We can leverage the attributes to
conduct generic programming. Attributes can be used to specify the
purpose of the fields. For example, we can mark a List<CellId>
storing neighbors of a graph node with an attribute [GraphEdge], so
that a graph traversal library concerning this attribute can recognize
the field and enumerate the neighbors without knowing the field
name. Attributes to the field names in TSL are like tags to the file
paths in a file system, where file paths specify a hierarchical and
unique identifier, while a tag can be associated with multiple files,
identifying the purpose or semantics of the entries.
To select fields tagged with a specific attribute, call
ICell.SelectFields<T>().

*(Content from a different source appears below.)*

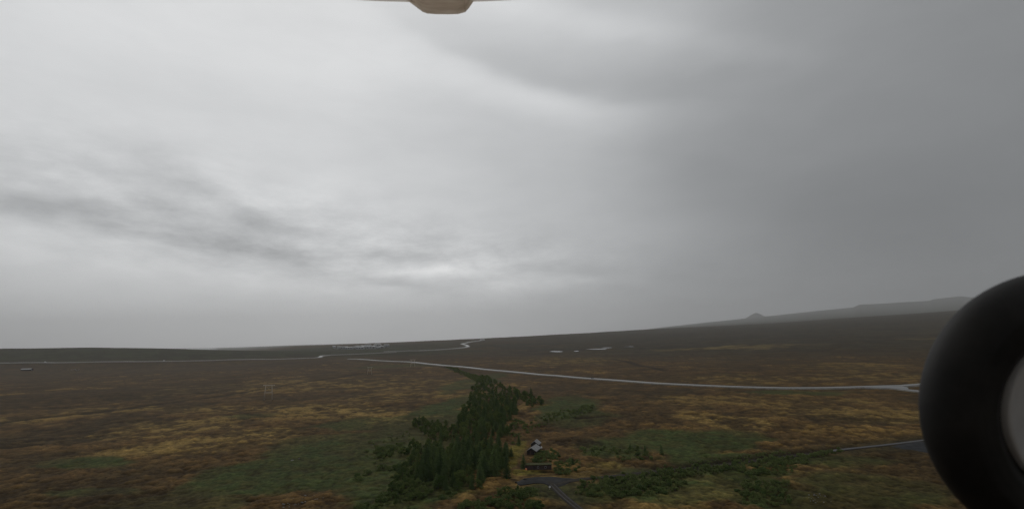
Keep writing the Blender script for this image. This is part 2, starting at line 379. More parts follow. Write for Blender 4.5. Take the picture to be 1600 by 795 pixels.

The result is a list of name-value pairs
indicating the name and value of each field. Auto type conversion is
conducted on each of the fields. The method throws an exception when a
field cannot be automatically converted. It is desirable that the data
provider and the provider of a generic computation module agree on the
data type that an attribute implies, and the semantics of an attribute
(for example, [GraphEdge] in our example implies that the field
value should be convertible to a container of CellId). Furthermore,
to simplify the logic of handling different containers of an element
type, one can use ICell.EnumerateValues<T>(). The semantics of this
method is to first select fields according to the specified attribute
(and optionally with the attribute value), regard each of the
outcoming fields as a container of T, and enumerate its
elements. Therefore, if a cell has two fields of type List<CellId>
and CellId respectively, both tagged with [GraphEdge], where the
former is a list of neighbors and the latter is a single edge,
EnumerateValues<long>("GraphEdge") will enumerate cell ids from both
fields, like a generic "flatten" operation.